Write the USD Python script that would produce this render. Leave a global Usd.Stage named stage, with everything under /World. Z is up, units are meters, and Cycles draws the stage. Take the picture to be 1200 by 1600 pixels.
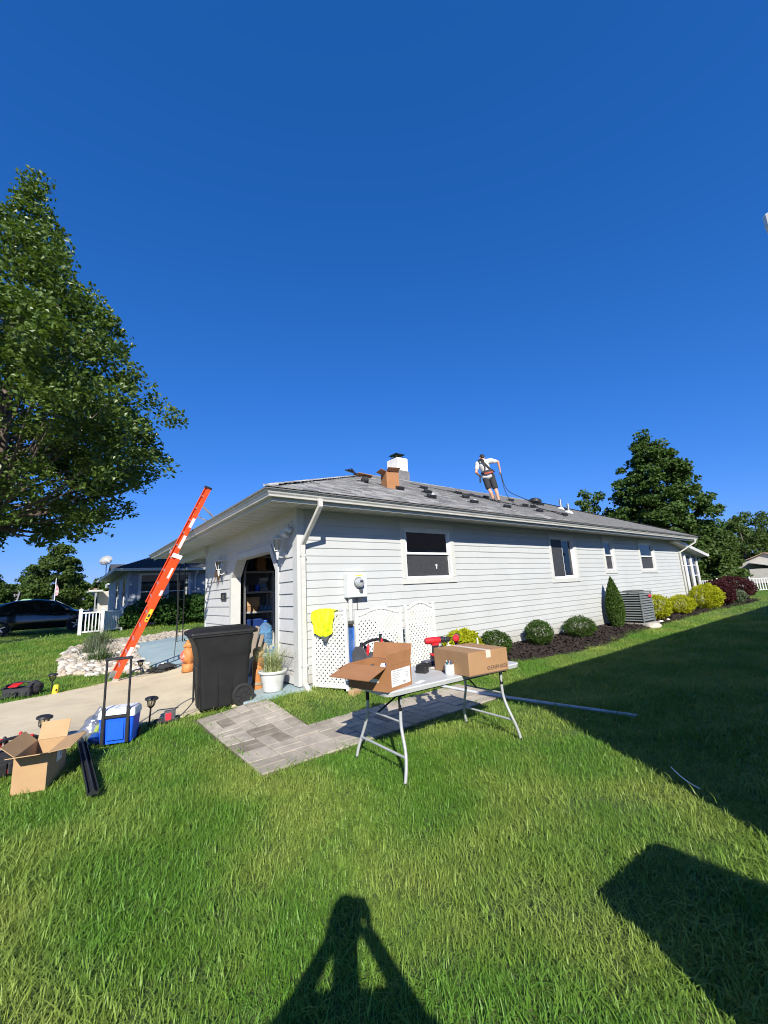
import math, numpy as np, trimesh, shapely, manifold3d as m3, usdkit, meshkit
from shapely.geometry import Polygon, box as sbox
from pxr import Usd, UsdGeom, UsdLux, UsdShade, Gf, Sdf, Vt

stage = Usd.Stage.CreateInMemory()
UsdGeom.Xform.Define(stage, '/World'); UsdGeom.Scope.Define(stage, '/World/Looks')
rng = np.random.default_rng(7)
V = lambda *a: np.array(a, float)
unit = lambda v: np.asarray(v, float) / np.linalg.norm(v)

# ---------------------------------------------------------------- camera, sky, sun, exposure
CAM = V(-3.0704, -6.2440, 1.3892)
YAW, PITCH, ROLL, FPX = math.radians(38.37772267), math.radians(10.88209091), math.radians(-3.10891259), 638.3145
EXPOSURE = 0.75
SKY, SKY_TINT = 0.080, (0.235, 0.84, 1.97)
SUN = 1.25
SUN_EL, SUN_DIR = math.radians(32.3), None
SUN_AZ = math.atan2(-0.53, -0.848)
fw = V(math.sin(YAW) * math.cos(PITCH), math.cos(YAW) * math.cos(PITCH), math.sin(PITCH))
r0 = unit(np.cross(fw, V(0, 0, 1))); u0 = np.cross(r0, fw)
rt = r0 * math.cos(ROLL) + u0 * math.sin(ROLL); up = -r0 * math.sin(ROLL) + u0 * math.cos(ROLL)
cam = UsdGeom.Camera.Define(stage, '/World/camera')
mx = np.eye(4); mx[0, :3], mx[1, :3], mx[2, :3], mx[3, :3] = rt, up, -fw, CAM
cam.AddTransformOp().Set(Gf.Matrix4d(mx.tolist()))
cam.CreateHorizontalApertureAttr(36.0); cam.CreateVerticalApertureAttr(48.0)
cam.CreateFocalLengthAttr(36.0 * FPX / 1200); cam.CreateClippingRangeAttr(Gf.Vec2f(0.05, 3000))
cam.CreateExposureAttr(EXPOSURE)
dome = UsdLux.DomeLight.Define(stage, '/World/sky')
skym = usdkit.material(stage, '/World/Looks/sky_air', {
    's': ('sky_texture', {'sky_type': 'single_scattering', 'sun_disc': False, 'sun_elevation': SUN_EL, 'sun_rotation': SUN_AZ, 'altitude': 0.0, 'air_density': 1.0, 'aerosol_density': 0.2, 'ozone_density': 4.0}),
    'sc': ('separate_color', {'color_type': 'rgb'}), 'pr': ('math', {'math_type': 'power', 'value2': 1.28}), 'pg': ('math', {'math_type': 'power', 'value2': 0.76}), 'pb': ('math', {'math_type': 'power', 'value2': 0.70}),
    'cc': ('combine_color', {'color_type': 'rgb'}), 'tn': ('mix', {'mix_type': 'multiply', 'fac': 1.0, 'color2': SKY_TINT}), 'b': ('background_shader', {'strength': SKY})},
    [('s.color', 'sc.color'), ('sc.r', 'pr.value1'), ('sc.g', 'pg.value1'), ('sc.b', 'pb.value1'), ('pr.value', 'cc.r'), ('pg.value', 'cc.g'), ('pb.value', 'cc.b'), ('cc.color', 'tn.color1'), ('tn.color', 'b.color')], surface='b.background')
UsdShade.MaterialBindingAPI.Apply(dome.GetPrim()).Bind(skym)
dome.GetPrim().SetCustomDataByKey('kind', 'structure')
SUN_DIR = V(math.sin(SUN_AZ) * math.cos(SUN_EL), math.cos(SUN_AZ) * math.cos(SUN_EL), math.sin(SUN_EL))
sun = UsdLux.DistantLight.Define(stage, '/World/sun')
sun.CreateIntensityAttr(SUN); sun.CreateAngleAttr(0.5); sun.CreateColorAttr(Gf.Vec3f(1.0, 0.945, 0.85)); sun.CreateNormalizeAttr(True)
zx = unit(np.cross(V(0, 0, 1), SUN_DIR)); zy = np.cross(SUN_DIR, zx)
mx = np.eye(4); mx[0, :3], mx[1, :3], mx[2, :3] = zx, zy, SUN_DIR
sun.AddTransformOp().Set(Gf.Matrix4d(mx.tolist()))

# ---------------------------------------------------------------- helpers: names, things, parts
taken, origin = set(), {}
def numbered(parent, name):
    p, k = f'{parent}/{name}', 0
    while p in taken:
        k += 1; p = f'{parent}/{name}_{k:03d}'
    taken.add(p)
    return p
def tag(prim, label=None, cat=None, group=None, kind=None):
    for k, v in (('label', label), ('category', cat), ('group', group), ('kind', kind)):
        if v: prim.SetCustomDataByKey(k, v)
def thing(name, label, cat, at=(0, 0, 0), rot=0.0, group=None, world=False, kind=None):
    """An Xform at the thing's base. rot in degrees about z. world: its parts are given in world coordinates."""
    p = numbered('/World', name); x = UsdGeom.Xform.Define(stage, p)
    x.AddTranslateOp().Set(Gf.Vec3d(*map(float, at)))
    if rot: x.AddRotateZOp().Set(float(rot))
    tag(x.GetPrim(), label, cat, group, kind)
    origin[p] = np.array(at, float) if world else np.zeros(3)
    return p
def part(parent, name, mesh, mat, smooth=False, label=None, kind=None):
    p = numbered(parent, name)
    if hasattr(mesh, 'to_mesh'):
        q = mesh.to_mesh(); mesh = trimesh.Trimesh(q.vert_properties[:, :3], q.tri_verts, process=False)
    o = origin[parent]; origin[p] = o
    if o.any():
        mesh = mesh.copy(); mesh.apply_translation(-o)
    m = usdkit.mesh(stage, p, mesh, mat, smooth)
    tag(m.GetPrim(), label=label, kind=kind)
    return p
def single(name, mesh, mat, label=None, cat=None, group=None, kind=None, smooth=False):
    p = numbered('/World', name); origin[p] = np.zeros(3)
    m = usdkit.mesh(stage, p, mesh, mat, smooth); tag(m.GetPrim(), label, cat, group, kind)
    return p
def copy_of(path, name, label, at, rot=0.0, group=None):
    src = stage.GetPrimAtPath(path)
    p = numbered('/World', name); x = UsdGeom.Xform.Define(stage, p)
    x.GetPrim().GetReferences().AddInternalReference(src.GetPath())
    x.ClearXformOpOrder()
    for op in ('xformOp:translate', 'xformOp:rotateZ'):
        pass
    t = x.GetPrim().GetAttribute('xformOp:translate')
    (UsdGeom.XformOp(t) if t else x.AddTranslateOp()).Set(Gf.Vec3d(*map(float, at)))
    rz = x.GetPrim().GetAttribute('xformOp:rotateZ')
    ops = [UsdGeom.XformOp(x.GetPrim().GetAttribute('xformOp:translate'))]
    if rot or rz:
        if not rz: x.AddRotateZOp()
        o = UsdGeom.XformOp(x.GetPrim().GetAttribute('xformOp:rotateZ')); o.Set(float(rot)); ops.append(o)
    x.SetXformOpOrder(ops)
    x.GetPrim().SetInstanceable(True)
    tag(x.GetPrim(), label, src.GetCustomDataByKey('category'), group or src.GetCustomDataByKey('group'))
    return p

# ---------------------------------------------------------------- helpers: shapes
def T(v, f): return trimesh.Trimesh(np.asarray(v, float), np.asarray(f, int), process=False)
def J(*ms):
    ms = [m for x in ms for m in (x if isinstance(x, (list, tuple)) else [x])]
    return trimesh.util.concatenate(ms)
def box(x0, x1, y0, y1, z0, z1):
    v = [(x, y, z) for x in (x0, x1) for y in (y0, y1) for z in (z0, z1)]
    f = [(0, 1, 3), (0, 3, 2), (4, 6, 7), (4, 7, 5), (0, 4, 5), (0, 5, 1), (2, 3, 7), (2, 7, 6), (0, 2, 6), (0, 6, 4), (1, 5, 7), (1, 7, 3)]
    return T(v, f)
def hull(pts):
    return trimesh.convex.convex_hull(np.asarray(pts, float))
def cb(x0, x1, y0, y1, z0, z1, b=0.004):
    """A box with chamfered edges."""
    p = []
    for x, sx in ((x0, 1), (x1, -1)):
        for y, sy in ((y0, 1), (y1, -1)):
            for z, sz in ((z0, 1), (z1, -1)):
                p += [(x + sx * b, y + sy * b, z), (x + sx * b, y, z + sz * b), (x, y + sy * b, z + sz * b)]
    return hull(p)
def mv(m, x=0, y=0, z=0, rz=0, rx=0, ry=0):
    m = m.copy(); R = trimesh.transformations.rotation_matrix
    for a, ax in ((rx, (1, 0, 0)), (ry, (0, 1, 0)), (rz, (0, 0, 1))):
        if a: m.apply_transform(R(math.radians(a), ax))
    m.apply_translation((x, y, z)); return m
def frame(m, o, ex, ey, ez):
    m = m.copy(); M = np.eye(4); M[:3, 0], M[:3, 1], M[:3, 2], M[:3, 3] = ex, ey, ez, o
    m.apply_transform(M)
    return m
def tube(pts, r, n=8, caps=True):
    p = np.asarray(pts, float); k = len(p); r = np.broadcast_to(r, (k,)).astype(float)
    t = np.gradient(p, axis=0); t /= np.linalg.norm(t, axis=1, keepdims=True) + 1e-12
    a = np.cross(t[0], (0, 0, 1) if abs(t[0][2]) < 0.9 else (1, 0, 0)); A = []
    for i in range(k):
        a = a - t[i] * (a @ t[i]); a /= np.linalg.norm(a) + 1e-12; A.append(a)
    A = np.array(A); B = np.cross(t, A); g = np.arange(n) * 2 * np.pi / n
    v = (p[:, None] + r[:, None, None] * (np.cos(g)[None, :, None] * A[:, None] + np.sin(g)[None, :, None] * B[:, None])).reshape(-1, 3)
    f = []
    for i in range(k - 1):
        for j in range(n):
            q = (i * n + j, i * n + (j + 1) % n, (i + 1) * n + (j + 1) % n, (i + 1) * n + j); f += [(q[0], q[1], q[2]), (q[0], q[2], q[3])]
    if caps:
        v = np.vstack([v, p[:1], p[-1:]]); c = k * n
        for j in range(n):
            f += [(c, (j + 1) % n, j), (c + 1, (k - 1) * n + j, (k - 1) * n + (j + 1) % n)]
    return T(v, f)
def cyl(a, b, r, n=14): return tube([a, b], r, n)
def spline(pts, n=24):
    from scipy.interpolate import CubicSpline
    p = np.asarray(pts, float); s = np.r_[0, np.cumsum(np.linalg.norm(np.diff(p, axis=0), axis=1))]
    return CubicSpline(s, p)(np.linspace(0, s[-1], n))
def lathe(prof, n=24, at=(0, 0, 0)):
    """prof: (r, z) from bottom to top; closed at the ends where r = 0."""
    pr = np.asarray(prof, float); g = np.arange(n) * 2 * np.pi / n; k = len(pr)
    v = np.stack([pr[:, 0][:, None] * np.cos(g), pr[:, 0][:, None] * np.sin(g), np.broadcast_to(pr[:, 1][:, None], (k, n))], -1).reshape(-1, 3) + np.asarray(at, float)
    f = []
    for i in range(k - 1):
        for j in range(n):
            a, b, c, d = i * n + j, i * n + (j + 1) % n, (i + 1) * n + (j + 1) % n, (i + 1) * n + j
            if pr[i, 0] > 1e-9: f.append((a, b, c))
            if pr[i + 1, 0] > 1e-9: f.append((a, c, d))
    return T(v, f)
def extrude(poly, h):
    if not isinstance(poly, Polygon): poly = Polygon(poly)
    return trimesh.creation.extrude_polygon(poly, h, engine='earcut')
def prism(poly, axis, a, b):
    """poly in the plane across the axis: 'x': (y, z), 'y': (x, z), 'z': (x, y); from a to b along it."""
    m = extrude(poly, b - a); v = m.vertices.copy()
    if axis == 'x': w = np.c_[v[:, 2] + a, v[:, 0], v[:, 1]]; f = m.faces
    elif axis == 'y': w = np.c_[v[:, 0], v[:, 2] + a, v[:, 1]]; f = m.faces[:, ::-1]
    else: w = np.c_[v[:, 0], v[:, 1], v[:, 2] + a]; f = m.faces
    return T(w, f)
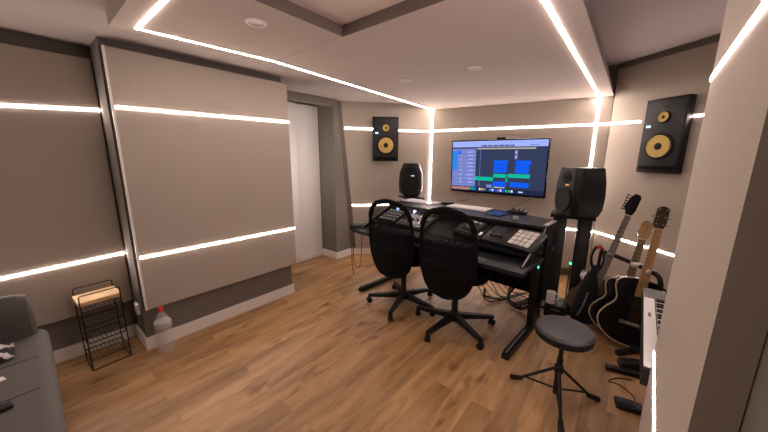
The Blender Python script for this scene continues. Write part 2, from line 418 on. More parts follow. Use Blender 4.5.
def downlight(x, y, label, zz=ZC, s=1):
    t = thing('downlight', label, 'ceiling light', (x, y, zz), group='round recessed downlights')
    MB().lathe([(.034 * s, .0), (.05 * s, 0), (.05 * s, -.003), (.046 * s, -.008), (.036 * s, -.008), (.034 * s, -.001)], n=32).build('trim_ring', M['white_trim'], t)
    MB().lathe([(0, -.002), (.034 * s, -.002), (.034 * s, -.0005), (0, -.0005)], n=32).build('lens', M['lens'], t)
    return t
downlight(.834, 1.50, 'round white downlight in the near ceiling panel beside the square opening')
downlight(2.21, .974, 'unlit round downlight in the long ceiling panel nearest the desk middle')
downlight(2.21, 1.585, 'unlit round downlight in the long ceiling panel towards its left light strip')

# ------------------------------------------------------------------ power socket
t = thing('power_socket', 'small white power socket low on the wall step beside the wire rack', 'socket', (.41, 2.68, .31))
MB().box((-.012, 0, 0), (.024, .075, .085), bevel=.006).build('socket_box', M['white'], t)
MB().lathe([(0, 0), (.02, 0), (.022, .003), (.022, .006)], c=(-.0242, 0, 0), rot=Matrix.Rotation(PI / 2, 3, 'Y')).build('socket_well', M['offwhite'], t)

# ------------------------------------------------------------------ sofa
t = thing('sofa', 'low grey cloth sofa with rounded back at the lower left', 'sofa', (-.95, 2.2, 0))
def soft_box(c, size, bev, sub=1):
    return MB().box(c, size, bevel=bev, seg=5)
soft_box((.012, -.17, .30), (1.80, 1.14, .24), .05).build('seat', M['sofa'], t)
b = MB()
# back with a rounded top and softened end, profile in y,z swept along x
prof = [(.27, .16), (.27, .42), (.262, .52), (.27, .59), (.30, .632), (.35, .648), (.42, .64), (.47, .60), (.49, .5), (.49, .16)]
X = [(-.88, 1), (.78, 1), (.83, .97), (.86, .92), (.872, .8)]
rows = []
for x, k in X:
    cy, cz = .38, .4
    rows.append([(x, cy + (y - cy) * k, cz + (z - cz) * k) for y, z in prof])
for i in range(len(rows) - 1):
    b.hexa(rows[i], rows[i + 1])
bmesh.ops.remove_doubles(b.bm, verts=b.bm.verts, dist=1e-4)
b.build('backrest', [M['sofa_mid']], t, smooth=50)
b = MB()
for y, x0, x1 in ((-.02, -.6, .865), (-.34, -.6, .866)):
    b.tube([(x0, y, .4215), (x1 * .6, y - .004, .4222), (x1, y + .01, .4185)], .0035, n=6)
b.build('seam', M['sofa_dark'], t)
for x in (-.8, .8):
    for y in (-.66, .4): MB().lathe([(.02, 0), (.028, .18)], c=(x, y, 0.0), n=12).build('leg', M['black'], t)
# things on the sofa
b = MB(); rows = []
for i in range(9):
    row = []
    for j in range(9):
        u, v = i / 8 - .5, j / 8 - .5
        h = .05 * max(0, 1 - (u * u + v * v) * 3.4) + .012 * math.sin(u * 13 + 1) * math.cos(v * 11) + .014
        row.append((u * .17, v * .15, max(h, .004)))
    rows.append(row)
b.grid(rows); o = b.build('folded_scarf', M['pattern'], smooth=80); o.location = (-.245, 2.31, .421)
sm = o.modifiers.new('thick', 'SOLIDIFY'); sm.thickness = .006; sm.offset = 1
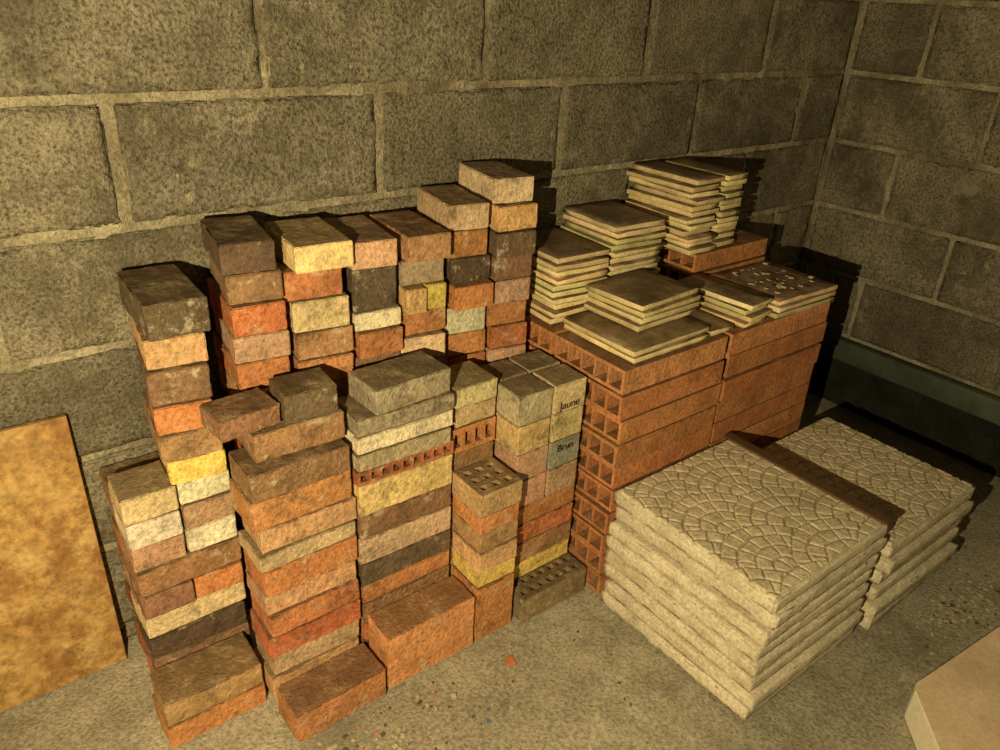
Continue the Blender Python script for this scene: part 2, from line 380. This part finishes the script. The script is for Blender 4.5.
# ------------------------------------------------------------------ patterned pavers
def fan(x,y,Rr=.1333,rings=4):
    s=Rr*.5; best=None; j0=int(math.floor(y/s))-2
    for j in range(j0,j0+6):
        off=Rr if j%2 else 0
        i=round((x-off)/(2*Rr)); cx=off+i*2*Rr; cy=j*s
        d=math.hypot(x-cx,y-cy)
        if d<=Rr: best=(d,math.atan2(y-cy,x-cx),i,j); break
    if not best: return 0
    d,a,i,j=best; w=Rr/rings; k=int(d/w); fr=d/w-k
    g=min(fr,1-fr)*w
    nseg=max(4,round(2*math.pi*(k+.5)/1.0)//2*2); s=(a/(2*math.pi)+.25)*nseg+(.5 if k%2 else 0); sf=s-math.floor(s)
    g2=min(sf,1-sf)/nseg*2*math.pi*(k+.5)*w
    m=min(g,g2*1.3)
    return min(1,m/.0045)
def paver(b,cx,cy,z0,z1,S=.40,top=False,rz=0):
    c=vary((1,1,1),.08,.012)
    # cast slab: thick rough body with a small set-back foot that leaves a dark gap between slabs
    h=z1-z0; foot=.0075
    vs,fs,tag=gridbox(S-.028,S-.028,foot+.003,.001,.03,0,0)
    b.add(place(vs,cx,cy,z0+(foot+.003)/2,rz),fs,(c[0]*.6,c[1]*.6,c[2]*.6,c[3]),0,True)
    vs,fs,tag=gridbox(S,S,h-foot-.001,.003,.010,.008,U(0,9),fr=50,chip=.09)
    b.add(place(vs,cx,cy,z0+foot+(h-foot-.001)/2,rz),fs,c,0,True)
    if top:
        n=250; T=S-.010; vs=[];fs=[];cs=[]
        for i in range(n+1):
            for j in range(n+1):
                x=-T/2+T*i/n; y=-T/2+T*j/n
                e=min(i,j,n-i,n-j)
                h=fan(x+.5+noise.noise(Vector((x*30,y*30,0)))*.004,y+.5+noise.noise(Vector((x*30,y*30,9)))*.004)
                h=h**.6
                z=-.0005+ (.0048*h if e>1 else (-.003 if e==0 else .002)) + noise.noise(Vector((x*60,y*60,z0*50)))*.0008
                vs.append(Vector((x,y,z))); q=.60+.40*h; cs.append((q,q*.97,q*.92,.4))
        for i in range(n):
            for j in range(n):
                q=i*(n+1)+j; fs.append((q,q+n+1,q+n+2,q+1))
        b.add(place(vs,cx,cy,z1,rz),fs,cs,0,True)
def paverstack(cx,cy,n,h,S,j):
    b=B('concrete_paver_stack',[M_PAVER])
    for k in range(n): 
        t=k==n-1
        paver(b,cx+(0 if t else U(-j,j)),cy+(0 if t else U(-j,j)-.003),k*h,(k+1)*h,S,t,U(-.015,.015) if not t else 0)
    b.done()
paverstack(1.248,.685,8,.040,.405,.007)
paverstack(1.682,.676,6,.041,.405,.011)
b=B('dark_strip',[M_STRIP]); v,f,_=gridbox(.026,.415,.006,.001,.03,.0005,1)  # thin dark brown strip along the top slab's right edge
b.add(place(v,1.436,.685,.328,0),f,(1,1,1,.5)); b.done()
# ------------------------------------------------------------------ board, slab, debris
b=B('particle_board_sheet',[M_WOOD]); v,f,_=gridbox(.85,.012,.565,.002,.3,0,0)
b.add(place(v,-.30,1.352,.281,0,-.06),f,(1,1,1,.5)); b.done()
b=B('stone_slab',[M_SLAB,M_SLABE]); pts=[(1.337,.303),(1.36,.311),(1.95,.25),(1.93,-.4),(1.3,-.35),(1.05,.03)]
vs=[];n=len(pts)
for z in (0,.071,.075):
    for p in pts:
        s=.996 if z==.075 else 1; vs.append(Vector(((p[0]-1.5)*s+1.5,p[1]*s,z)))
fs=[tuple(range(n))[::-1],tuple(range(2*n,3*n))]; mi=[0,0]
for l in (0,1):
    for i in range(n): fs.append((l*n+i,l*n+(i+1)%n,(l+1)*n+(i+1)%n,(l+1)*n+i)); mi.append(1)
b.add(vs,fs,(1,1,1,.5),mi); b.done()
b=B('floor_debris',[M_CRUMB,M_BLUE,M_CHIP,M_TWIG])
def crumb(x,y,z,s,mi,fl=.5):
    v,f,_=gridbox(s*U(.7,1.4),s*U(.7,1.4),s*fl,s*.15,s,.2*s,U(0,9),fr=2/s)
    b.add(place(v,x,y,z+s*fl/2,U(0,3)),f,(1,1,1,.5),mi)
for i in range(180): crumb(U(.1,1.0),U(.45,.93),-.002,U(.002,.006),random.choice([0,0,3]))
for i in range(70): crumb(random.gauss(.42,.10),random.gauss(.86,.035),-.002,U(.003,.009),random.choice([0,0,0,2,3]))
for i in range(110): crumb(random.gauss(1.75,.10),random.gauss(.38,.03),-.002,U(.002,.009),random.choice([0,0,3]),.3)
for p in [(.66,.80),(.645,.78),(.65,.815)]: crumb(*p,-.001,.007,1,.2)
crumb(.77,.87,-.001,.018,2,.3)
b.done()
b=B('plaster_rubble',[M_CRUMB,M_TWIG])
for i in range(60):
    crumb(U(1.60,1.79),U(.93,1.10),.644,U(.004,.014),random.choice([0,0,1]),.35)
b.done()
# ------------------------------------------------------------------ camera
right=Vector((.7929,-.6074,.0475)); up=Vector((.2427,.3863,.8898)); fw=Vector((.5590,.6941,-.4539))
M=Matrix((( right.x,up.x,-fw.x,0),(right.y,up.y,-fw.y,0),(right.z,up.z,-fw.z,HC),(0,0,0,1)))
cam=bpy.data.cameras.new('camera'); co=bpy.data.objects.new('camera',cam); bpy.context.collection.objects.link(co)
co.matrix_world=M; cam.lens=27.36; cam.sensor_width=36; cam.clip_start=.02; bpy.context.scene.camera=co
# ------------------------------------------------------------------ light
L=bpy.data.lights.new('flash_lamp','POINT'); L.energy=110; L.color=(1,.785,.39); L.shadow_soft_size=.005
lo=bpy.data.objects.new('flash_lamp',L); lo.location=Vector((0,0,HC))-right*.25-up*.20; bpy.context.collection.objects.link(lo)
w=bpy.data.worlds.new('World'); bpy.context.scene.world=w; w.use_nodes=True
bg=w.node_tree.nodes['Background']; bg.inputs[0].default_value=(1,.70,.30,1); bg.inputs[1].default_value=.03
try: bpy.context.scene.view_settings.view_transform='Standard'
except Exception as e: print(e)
=-=-=
The exercise :: Pull every line containing the word "Blender" out of the entries above.

Result of the exercise ::
The Blender Python script for this scene continues. Write part 2, from line 418 on. More parts follow. Use Blender 4.5.
Continue the Blender Python script for this scene: part 2, from line 380. This part finishes the script. The script is for Blender 4.5.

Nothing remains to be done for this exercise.